台風15号の影響から静岡県内各地で竜巻などが発生して9月12日で1週間です。被害の大きかった静岡県牧之原市をはじめとした多くの地域で、いまだに多くの人が日常を取り戻せずにいます。
<杉本真子 キャスター>
「牧之原市細江です。台風15号による竜巻の発生からきょうで1週間が経過しましたが、生活再建に向けた工事や、電気線の確認など今日も復旧作業が続いています」
9月5日、静岡県牧之原市から吉田町にかけて猛威を振るった竜巻。牧之原市では住宅1100棟以上に被害が出たほか、吉田町では車が横転し、50代の男性が死亡しました。
発災から1週間。12日、電気がようやく通った住宅もありました。
<住民>
Q.1週間ぶりの電気?
「そうですね」
Q.電気のない生活は?
「厳しいね。やっぱ電気ないと困る。うわー、助かった」
市によりますと、11日の時点で約170戸が電気が使えない状態だということです。敷地内の配線が被害を受けるなどしたためで、こちらの家では住民が額に冷却シートを貼りながら生活していました。
<住民>
「子どもも体調を崩して、熱が出ているので、早めになおしてもらいたいと思いながら生活している」
Q. この1週間は?
「世間的には短いかもしれないですけど、僕たち家族からしたら長く感じています」
電気が使えないことで移動手段に困っている人も。
<住民>
Q. コミュニティーセンターには何をしに来られたんですか?
「充電をしに」
Q. 何を充電をしに来られたんですか?
「シニアカー」
Q. 普段の生活の足ということですよね?
「車を運転できないから」
現在、市内では避難所に6世帯17人が身を寄せているということです。一方、被災した親子への支援の輪も広がっています。

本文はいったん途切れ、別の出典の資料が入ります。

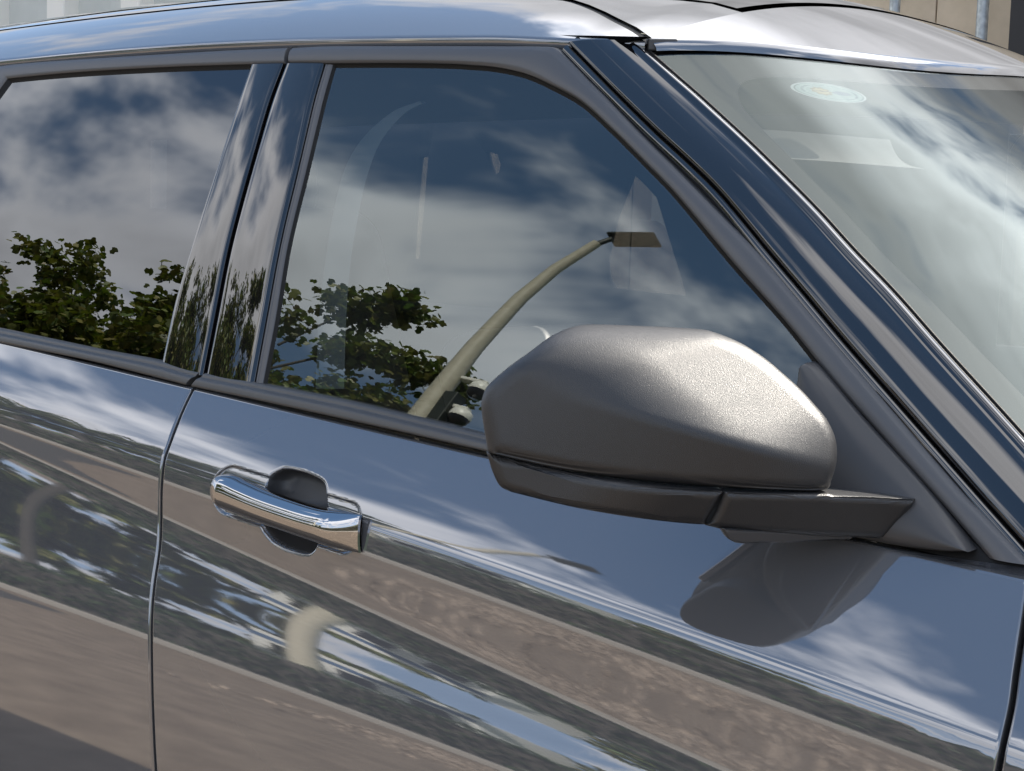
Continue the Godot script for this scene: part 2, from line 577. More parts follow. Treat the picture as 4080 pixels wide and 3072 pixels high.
func y_at(d: PackedVector2Array, x: float) -> float:
	for i in d.size() - 1:
		if d[i + 1].x >= x:
			return lerpf(d[i].y, d[i + 1].y, clampf((x - d[i].x) / maxf(d[i + 1].x - d[i].x, 1e-9), -3.0, 1.0))
	return d[d.size() - 1].y


# ------------------------------------------------------------------ the car's surfaces
func zb(x: float) -> float:
	return 0.879 - 0.022 * (x - 0.15) * (x - 0.15)


func zt(x: float) -> float:
	return 0.664 - 0.030 * (x - 0.1) * (x - 0.1)


# side of the cabin: glass, frames and pillars
func gz(x: float, y: float) -> float:
	var t := (y - 1.10) / 0.475
	return zb(x) + (zt(x) - zb(x)) * t + 0.032 * t * (1.0 - t)


func y_belt(x: float) -> float:
	return 1.1165 - 0.0655 * x


func tilts(x: float) -> Array:
	var y1 := 1.021 - 0.085 * x - 0.02 * x * x
	var y2 := 0.938 - 0.158 * x + 0.01 * x * x
	var y3 := minf(0.846 - 0.066 * x - 0.018 * x * x, y2 - 0.03)
	var h1 := 6.6 + 1.6 * x + 0.4 * x * x
	var h2 := 8.1 + 3.0 * x
	var h3 := 10.0 + 0.9 * x
	var ys := PackedFloat64Array([y3 - 0.7, y3 - 0.40, y3 - 0.14, y3, (y2 + y3) * 0.5, y2, (y1 + y2) * 0.5, y1, y1 + 0.02, y_belt(x), 1.30])
	var ts := PackedFloat64Array([-12.0, -7.0, 1.5, h3, h2 + 6.0, h2, h1 - 5.0, h1, 30.0, 36.0, 38.0])
	var d := PackedFloat64Array()
	for i in 10:
		d.append((ts[i + 1] - ts[i]) / (ys[i + 1] - ys[i]))
	var m := PackedFloat64Array()
	m.resize(11)
	m[0] = d[0]
	m[10] = d[9]
	for i in range(1, 10):
		if d[i - 1] * d[i] > 0.0:
			var a := ys[i] - ys[i - 1]
			var b := ys[i + 1] - ys[i]
			var w1 := 2.0 * b + a
			var w2 := b + 2.0 * a
			m[i] = (w1 + w2) / (w1 / d[i - 1] + w2 / d[i])
	return [ys, ts, m]


func tilt_in(k: Array, y: float) -> float:
	var ys: PackedFloat64Array = k[0]
	var ts: PackedFloat64Array = k[1]
	var m: PackedFloat64Array = k[2]
	var i := 0
	while i < 9 and ys[i + 1] < y:
		i += 1
	var h := ys[i + 1] - ys[i]
	var t := (y - ys[i]) / h
	return (1.0 + 2.0 * t) * (1.0 - t) * (1.0 - t) * ts[i] + t * (1.0 - t) * (1.0 - t) * h * m[i] + t * t * (3.0 - 2.0 * t) * ts[i + 1] + t * t * (t - 1.0) * h * m[i + 1]


func make_tables() -> void:
	d_shut_b = dense(SHUT_B, 300)
	d_shut_f = dense(SHUT_F, 200)
	table_z.resize(TNX * TNY)
	table_zx.resize(TNX * TNY)
	for a in TNX:
		var x := TX0 + a * TDX
		var k := tilts(x)
		var z := 0.0
		var last := tan(deg_to_rad(tilt_in(k, TY0)))
		table_z[a * TNY] = 0.0
		for b in range(1, TNY):
			var now := tan(deg_to_rad(tilt_in(k, TY0 + b * TDY)))
			z += (now + last) * 0.5 * TDY
			last = now
			table_z[a * TNY + b] = z
		var yb := y_belt(x)
		var v := (yb - TY0) / TDY
		var j := int(v)
		var zmid := lerpf(table_z[a * TNY + j], table_z[a * TNY + j + 1], v - j)
		var z0 := gz(x, yb) + 0.004
		for b in TNY:
			table_z[a * TNY + b] = z0 + zmid - table_z[a * TNY + b]
	for a in TNX:
		var l := maxi(a - 1, 0)
		var r := mini(a + 1, TNX - 1)
		for b in TNY:
			table_zx[a * TNY + b] = (table_z[r * TNY + b] - table_z[l * TNY + b]) / ((r - l) * TDX)


func look_up(t: PackedFloat32Array, x: float, y: float) -> float:
	var u := clampf((x - TX0) / TDX, 0.0, TNX - 1.001)
	var v := clampf((y - TY0) / TDY, 0.0, TNY - 1.001)
	var i := int(u)
	var j := int(v)
	var a := u - i
	var b := v - j
	var k := i * TNY + j
	return (t[k] * (1.0 - a) + t[k + TNY] * a) * (1.0 - b) + (t[k + 1] * (1.0 - a) + t[k + TNY + 1] * a) * b


# side of the body below the windows
func lz(x: float, y: float) -> float:
	return look_up(table_z, x, y)


func ln(x: float, y: float, k: Array) -> Vector3:
	return Vector3(-look_up(table_zx, x, y), tan(deg_to_rad(tilt_in(k, y))), 1.0).normalized()


# roof
func interp(xs: Array, ys: Array, x: float) -> float:
	if x <= xs[0]:
		return ys[0]
	for i in xs.size() - 1:
		if x <= xs[i + 1]:
			return lerpf(ys[i], ys[i + 1], (x - xs[i]) / (xs[i + 1] - xs[i]))
	return ys[ys.size() - 1]


var c_drip: Curve
func smooth_interp(pts: Array, x: float) -> float:
	# Catmull-Rom through [x, y] knots
	var n := pts.size()
	if x <= pts[0][0]:
		return pts[0][1]
	if x >= pts[n - 1][0]:
		return pts[n - 1][1] + (x - pts[n - 1][0]) * (pts[n - 1][1] - pts[n - 2][1]) / (pts[n - 1][0] - pts[n - 2][0])
	var i := 0
	while pts[i + 1][0] < x:
		i += 1
	var h: float = pts[i + 1][0] - pts[i][0]
	var t: float = (x - pts[i][0]) / h
	var s0: float = (pts[i + 1][1] - pts[maxi(i - 1, 0)][1]) / (pts[i + 1][0] - pts[maxi(i - 1, 0)][0])
	var s1: float = (pts[mini(i + 2, n - 1)][1] - pts[i][1]) / (pts[mini(i + 2, n - 1)][0] - pts[i][0])
	return (1.0 + 2.0 * t) * (1.0 - t) * (1.0 - t) * pts[i][1] + t * (1.0 - t) * (1.0 - t) * h * s0 + t * t * (3.0 - 2.0 * t) * pts[i + 1][1] + t * t * (t - 1.0) * h * s1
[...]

9月12日、牧之原市内で親子のためのフリースペースが開かれました。地元で活動する助産師などが、被災した親子が少しでもリフレッシュできるよう企画し、生後1か月の赤ちゃんを連れた親子も訪れました。
<母親>
Q. 停電の時、冷房は?
「効かなかったので、窓開けて、うちわ使って」
停電や断水などの被害は母子の心身にも大きな影響があります。
<母親>
「400グラムも増えている」
「(体重の)増え具合が心配でした。母乳だったので、測れないし、こっちが精神的にあれだと出なくなってしまうと聞いていたので」
会場では、親子が安心して楽しく過ごせるよう英語教室の先生による歌や手遊びが行われ、栄養士手作りのおにぎりなど軽食も用意されました。
<母親>
「同じ環境で過ごしたママたちと大変だったねって話をできて、みんな同じ気持ちだったんだと共感ができて良かったですね」
<助産師 深澤知美さん>
「何かを与えるだけが支援じゃないんだなって。こういう場所を提供することも、ママのリラックスや癒やしにつながっているんだと思った」
伝統産業も一歩ずつ再起へ向かっています。
<浜松総局 伊豆川洋輔 記者>
「竜巻から1週間、工場の屋根部分はその爪痕が残っていますが、停止していた工場からは希望の音が響きはじめました」
伝統の遠州織物を手掛ける榛地織物の工場では竜巻で屋根が飛ばされ、13機ある織機のうち10機ほどが雨と土をかぶる被害を受けました。仲間たちの支援も受け、9月11日から12日にかけ、約半数の織機が点検を終えて動き出しました。
<榛地織物 榛地研一さん>
「落ち着きますね。生まれながらに聞いているし」
しかし、まだ電気を通せていない織機が複数あり、部品が錆びて生地がうまく織れない箇所もありました。完全復旧までは険しい道のりですが、被災後、榛地織物では、ふるさと納税を通じた注文が相次いでいるといいます。
<榛地さん>
「(きょう出荷する)作務衣の商品なんですけど、ふるさと納税で注文をいただきまして、いま出荷の準備をして送りを待っているところなんですけど。(なかには)普通に買ってくれる客の名前もあった。あえて市にお金が落ちるように。行政も助かるし僕も助かるし、本当にありがたいと思う」
災害の発生から1週間。住民たちは過酷な環境の中で一歩ずつ前に進んでいます。